Shop around for best bankruptcy

“Forum shopping” – or trying to move the jurisdiction of a company to a country deemed more favourable for administration – has been a big talking point during the downturn.

The method of shopping for the best bankruptcy regimes boils down to proving the location of what is known as a company’s “COMI” – or “centre of main interest”. To forum shop, a company attempts to prove that its centre of main interest is in a country that will benefit them most.

The European Union Insolvency Regulation 2002, which had been in motion and debated since 1963 before becoming law, sought to make insolvency regimes more uniform across Europe and harder to forum shop.
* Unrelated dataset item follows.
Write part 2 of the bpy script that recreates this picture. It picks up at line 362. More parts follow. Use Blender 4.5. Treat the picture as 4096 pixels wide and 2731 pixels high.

But Stephen Taylor, who heads the corporate turnaround team at US restructuring firm Alix Partners, says the irony of the legislation is that “no single [other] piece of legislation ever passed has encouraged more forum shopping”.

He says this is because the centre of main interest was not clearly defined. The law states: “A company shall be wound up in a country where it has its centre of main interest, which is where it is registered unless proved to the contrary”.

The law now defines how to “prove to the contrary”. The centre of main interest can also be defined as where the “mind of management” is, or where all key decisions affecting the company are taking place.

“The COMI is at the top of everyone’s agenda,” says Taylor. “Where you have a special-purpose vehicle set up for tax reasons, it is easiest to prove that the company’s centre of main interest is somewhere else. It is much harder to prove that a factory in Stuttgart’s centre of main interest is the UK.

“It may be in a company’s interest to move it to another jurisdiction, for example. There is some manoeuvring that goes on and you can enter a grey area here,” he says.

However, Taylor argues that this flexibility can be useful.

“The more freedom we have to operate, the more chance we have to save the business. Heavy-handed legislation can be very destructive as you can box people into a corner. The looser and more flexible, the easier it becomes to make it work.”